Each presentation includes close collaboration with the host venue on calibration, sound and pacing, ensuring that the work integrates seamlessly into the existing architecture and visitor flow.

About Reuko
Reuko is a Norway-based new media artist driven to explore the vital forces of wind, water, light and energy that connect all life. His blend of landscape cinematography and three-dimensional particle sculptures has immersed millions of viewers online through his series Sol Bound. His process is grounded in visceral experience: travelling by camper van, hiking and using aerial photography gear to film landscapes around the world, then combining this footage with particle simulations, photogrammetry, sound design and compositing.

The future of his work focuses on bringing these narratives into physical installations and immersive experiences, taking guests on journeys that bring the soul closer to the natural world.

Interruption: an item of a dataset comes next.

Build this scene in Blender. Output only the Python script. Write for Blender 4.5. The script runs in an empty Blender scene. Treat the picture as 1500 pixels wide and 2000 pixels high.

His works have been showcased at venues including Theater of Digital Art in Dubai, New York Times Square, Tokyo and, from February 2026, his first solo show and artist residency at Frameless London.

About Alex Mills
Alex Mills is a Welsh composer based in London whose work moves fluidly between opera, choral, orchestral, chamber, electronic and film music. He is interested in how sound can express emotion and memory, often drawing on psychology, spiritual practices and ritual to build immersive inner landscapes that feel both intimate and cinematic. His collaborations with visual artists have been presented at institutions such as the V&A, the National Gallery and Frieze New York, alongside performances at Kings Place, the Barbican and Wigmore Hall. The Guardian has described his music as “melodic but otherworldly, narratively urgent but poetically impressionistic.”